● **What this task involves**: Up to and including the line with "col = sc.collection", reproduce the listing below exactly, beginning at its first line.

────────────────

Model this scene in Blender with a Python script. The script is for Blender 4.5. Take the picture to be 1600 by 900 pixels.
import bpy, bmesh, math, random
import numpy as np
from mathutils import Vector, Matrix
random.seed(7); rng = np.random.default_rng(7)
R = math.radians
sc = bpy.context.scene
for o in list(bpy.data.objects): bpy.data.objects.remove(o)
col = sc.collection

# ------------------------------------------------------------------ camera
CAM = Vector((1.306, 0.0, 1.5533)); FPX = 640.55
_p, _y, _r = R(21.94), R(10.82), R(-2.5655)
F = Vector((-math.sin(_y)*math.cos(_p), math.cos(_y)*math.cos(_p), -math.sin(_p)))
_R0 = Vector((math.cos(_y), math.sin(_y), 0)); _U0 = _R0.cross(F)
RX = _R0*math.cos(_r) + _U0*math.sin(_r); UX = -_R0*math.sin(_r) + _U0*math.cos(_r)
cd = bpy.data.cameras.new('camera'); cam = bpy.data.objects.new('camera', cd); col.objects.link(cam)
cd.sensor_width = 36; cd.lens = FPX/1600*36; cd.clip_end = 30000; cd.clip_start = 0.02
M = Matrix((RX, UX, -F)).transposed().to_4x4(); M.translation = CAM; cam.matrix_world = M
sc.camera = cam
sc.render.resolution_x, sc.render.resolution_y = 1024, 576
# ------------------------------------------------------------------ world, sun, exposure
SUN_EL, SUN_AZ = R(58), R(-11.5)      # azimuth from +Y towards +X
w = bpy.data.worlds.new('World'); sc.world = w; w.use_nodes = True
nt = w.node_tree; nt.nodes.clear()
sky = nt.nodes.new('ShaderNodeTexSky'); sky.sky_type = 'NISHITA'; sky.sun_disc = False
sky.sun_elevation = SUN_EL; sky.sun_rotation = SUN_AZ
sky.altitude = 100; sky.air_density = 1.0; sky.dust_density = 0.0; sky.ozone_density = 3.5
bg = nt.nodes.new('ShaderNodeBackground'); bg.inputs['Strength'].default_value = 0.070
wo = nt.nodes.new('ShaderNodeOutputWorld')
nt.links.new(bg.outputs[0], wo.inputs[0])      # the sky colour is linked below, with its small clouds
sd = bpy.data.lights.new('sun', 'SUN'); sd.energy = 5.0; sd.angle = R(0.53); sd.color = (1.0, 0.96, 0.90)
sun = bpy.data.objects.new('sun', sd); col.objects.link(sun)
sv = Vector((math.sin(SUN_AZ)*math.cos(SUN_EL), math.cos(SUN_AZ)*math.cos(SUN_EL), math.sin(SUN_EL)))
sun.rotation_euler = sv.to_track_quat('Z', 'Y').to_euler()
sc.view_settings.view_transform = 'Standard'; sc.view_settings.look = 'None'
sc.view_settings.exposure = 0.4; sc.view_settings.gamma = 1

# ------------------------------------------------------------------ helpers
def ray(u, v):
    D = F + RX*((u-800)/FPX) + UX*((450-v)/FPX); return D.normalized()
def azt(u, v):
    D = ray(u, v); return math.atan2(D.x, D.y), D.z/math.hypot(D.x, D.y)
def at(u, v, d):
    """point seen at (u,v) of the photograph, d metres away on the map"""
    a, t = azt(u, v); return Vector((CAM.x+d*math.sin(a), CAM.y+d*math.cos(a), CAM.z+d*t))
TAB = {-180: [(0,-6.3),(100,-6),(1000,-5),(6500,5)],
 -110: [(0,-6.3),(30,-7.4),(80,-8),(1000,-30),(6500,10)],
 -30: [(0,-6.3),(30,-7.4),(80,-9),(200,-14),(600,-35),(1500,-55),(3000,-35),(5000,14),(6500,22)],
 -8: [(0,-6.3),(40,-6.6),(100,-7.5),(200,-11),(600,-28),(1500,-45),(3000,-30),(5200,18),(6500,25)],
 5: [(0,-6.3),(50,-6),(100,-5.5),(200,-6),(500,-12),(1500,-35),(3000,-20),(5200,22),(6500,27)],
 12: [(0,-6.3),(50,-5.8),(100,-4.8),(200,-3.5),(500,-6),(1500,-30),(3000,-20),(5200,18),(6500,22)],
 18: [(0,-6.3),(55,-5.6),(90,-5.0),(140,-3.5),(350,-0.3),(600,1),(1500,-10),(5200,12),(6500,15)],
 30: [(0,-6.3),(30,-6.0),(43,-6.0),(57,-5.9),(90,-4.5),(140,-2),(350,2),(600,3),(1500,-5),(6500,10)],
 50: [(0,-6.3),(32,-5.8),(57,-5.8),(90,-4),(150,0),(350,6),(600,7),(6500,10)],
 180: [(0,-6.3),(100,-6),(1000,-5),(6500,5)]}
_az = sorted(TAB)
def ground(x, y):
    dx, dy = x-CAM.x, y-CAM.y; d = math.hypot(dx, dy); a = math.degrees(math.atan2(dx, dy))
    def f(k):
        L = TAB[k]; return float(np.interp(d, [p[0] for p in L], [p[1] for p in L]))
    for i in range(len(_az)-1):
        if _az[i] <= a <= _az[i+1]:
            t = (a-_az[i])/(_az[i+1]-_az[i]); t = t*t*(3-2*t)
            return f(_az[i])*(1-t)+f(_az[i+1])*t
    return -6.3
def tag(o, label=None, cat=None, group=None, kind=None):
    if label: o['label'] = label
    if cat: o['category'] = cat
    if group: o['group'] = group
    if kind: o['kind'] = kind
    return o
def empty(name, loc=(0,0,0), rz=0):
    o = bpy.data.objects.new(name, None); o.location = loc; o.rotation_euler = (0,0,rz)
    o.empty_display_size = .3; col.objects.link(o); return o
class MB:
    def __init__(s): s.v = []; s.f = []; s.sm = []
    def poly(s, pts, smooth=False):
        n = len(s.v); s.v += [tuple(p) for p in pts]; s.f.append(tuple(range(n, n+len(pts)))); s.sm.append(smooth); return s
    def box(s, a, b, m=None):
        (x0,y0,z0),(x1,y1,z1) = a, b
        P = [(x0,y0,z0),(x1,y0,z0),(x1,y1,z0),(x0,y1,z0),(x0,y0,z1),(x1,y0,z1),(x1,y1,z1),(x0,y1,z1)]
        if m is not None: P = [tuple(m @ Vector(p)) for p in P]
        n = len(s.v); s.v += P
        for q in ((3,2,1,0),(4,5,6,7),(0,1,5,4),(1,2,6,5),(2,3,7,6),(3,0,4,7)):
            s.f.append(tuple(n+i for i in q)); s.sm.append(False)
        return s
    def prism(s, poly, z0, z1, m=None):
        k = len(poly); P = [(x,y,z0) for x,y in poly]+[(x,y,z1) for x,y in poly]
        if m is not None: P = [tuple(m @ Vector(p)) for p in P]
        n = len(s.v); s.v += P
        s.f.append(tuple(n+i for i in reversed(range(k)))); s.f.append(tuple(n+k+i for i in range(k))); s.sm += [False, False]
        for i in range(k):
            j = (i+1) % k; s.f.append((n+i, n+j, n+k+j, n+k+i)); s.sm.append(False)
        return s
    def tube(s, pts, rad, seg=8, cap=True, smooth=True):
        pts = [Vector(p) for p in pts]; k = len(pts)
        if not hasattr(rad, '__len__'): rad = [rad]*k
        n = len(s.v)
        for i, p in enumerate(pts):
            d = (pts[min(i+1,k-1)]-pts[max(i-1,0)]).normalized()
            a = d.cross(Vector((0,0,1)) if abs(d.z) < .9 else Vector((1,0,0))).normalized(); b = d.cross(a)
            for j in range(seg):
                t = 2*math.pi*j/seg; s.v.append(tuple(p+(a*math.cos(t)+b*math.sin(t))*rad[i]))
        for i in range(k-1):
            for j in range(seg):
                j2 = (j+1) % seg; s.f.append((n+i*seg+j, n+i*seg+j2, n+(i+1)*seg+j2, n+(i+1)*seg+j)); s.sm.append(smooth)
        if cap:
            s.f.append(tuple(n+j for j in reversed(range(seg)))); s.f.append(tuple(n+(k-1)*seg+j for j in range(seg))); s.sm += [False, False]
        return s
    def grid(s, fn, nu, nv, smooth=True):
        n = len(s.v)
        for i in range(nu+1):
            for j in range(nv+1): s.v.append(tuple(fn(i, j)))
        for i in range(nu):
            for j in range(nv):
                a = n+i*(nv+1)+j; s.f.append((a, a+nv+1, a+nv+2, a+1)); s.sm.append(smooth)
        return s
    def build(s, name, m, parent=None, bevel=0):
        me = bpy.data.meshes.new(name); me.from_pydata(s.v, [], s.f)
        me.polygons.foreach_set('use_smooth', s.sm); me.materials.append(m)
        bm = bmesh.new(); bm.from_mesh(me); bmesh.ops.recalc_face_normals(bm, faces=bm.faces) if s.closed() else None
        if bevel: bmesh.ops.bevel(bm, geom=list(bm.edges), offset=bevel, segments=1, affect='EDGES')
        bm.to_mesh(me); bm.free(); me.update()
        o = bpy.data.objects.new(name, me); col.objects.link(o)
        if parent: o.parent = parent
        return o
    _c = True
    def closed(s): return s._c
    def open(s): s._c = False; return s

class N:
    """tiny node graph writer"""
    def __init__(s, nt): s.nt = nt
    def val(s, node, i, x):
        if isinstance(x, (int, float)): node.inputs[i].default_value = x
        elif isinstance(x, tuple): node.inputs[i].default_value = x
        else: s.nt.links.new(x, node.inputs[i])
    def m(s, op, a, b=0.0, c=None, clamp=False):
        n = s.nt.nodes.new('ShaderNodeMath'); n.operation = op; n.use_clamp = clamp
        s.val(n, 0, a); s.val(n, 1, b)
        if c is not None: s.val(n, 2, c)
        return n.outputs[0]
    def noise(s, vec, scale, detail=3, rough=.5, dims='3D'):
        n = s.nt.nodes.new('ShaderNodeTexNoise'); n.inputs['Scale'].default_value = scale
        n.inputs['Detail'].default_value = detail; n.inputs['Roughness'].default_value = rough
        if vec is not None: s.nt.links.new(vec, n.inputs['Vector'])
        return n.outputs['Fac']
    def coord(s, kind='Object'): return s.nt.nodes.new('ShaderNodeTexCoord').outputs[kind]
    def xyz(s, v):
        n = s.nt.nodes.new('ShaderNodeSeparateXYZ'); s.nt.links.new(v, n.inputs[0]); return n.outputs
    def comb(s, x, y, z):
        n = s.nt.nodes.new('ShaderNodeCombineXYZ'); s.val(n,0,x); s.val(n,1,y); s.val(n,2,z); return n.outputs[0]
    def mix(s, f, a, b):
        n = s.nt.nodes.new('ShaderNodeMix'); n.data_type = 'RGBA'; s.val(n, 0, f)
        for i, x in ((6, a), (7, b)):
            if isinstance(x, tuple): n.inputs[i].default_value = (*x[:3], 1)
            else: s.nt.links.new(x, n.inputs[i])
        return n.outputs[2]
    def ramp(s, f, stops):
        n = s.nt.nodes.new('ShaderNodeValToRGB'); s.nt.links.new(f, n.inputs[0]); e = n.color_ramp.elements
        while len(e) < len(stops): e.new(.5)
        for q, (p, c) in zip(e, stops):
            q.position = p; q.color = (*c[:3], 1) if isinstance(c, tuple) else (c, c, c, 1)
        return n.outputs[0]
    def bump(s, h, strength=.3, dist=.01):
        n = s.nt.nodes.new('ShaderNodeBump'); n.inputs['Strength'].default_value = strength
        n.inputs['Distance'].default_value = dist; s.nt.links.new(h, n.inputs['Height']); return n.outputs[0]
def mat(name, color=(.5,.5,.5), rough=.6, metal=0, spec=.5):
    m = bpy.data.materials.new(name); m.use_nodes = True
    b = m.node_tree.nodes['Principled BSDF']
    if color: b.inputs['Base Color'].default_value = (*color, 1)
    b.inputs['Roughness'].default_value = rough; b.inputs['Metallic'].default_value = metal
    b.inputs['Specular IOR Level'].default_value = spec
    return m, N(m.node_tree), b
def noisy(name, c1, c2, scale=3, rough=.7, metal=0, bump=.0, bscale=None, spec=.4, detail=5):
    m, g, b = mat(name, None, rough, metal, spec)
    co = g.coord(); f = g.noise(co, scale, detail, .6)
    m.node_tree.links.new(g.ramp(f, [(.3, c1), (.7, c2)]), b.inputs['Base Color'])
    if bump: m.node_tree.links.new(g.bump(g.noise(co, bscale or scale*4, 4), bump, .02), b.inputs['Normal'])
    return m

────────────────

● **Response below**:
Model this scene in Blender with a Python script. The script is for Blender 4.5. Take the picture to be 1600 by 900 pixels.
import bpy, bmesh, math, random
import numpy as np
from mathutils import Vector, Matrix
random.seed(7); rng = np.random.default_rng(7)
R = math.radians
sc = bpy.context.scene
for o in list(bpy.data.objects): bpy.data.objects.remove(o)
col = sc.collection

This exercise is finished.